The ethnic cleansing of the Jews of the Hebron area wasn’t completed until Israel’s War of Independence, Gilbert writes (ibid):
besieged in the first and second week of January 1948 were the four isolated Jewish settlements in the Hebron Hills: Kfar Etzion, Massuot Yitzhak, Ein Zurim and Revadim (known as the Etzion bloc). A thousand Arabs, drawn from the villages in the area, had surrounded the bloc, under personal command of Abdel-Kader al-Husseini, the Mufti’s cousin. There were fewer than thirty armed defenders. On the eve of the attack, hundreds of Arab men, women and even children arrived from their villages carrying empty bags in which to put the loot they anticipated would be theirs within a few hours. But the attack was driven off, and 150 Arabs killed.”
This situation couldn’t last however, Gilbert continues:
As Arab Legion armoured cars penetrated Kfar Etzion on May 13, the defenders fought to the last. ‘A desperate Masada battle was waged in the village,’ was the last radio message received in Jerusalem. When the battle ended there were only four Jewish survivors. One of them reported that when the area commander of the forces at the centre of Kfar Etzion went forward with some of his men under the white flag of surrender the Arab Legion forces ceased firing, but when the sound of battle was heard elsewhere, they reopened fire.
There then occurred an incident that has scarred the memory of that time until today. When an Arab Legion officer called for a cease-fire, fifteen of the defenders piled their arms and, as ordered to do so by the officer who wished to take a photograph of the surrender, lined up in a row.
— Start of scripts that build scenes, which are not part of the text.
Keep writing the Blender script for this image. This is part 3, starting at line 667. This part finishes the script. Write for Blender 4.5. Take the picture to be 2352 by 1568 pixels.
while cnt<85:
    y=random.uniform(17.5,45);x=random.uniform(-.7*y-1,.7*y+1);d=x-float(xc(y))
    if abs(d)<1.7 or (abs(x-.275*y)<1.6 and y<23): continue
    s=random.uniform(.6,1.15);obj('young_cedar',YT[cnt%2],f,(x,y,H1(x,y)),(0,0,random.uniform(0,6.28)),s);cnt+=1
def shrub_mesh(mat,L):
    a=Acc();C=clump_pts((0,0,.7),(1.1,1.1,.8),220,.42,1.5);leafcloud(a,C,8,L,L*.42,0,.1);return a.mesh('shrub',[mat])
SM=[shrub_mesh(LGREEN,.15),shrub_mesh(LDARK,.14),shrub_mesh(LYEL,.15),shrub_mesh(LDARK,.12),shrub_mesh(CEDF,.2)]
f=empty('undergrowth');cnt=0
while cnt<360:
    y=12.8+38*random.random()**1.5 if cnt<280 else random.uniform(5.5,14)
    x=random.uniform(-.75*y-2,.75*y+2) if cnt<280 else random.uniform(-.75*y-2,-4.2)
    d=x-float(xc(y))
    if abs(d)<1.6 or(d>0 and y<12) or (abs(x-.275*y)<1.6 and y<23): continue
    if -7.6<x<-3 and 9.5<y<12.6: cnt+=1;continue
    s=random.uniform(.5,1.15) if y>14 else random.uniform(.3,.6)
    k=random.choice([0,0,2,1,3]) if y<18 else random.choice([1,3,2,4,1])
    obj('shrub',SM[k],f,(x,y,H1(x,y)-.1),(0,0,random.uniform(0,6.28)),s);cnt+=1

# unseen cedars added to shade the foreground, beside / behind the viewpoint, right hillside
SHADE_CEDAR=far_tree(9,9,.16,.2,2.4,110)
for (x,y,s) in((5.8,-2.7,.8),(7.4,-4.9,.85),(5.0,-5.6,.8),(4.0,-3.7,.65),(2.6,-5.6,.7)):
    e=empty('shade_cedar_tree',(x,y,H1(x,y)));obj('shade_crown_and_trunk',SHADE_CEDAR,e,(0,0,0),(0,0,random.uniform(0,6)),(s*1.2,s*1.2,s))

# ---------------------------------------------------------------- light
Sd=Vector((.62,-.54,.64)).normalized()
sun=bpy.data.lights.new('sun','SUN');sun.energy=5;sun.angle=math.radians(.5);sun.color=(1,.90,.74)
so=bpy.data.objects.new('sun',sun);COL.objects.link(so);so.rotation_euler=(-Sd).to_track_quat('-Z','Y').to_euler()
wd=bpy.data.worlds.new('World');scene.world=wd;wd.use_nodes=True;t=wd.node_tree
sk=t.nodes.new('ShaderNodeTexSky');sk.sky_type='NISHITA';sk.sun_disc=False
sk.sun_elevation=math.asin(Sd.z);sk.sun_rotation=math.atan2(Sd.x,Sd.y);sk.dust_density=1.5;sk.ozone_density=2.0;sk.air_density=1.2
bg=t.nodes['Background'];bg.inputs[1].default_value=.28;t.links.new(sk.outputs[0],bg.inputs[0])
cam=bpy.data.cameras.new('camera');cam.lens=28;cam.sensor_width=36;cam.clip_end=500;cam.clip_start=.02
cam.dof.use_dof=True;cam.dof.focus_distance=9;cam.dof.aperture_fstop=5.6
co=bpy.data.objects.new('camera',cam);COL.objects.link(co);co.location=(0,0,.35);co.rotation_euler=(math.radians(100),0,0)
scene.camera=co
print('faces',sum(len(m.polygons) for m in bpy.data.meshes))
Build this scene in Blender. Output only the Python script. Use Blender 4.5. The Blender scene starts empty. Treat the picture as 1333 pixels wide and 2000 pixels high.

At that moment another Arab, armed with a sub-machine-gun, came up and opened fire. All fifteen Jews were killed.
The battle was followed by a massacre of the surviving Jewish civilians. ‘You kill your enemy, OK’, commented Uzi Narkiss, the young commander of the Palmach group that had been the last to reach the Etzion bloc, ‘but why do you have to dismember him?”
This is just one example. The language Corbyn used to describe the “circumstances surrounding its [Israel’s] foundation” hardly do justice to the losses inflicted on the Jews during their war for independence nor do they take into account the fact that wherever the Jews were defeated in that war they were ethnically cleansed. Corbyn describes this period in history in an interview by saying simply:
“Eventually The state of Israel was founded and the Palestinian people were driven out of that part of Palestine into exile and I’ve visited the refugee camps.”
In the same interview he lays out the story of rising support for Palestine by saying:
“Post war there was a obvious guilt about the treatment of Jewish people and whilst a number of Jewish people did manage to flee Nazi Germany and settle in the United States or here in Britain a lot didn’t and this then married up with a much earlier Zionist demand for the establishment of a Jewish state, which was actually opposed by quite a lot of Jewish people who didn’t want a Jewish state; they wanted Jewish identity and they wanted their right to a Jewish identity in London or Moscow or Berlin or anywhere else. And that state was established and we have had the conflict between the establishment of that state and the expulsion of Palestinian people ever since.
In the wake of WWII Jews didn’t “marry up” with Zionism they were desperate to get to Palestine in order to be away from the place of their suffering and to join with their co-religionists striving for the autonomy their suffering convinced them they needed. In exchange for their efforts the British locked many of them up in concentration camps first in Atlit in Palestine and then in Cyprus where they remained until Israel’s independence. But it wasn’t over for them yet. On arrival in the nascent Israel they had to don uniform and rifle because the country was under attack from all sides.
Corbyn adds:
All through the ’50s and much of the ’60s I would say Western public opinion was fairly pro-Israeli on the basis that Jewish people deserved a place of safety and I can understand that and I agree all people deserve a place of safety and obviously that includes Jewish people deserve a place of safety. I think it began to change in the 1960s. After the Six Day War some people began to question what this war was really about and was it really right that the West would put so many arms in the hands of Israel that would then occupy large parts of Egypt at the time…”
Large arms shipments were sent by the USSR to the countries surrounding Israel from the late 1940s through to the late 1970s and after. Before the start of the Six Day War Israel was outnumbered and outgunned not just by her enemies combined but by some of them individually. He must know this.
The Bottom Line
Jeremy Corbyn gained nothing for the residents of Islington North by chairing a panel in Doha where he mixed respectfully with Hamas terrorists, real ones who had overseen suicide bombings and the kinds of killings he is supposedly so against. There isn’t a single mention of any moves Corbyn made in order to facilitate peace between Israelis and Palestinians. Truthfully no one really imagines there were.
When Jeremy Corbyn said Glyn Secker represented the “Jewish tradition I can understand” he meant it. When he wrote the pro-Israel Jewish community off as a “Zionist lobby” he meant it. Seen through this perspective it’s clear why Corbyn dragged his feet and ignored calls by the Jewish community until the roar they made became irresistible. For him they were merely the noise generated by a Zionist lobby determined to smear him.
Herein lies the unbridgeable divide. The leader of the Labour Party lives in a world where he is so obviously right about everything that any questions or criticism can only be an attack.
Now he has solidified his grip on the structures of the party, the National Executive Committee in particular Corbyn has no reason to compromise.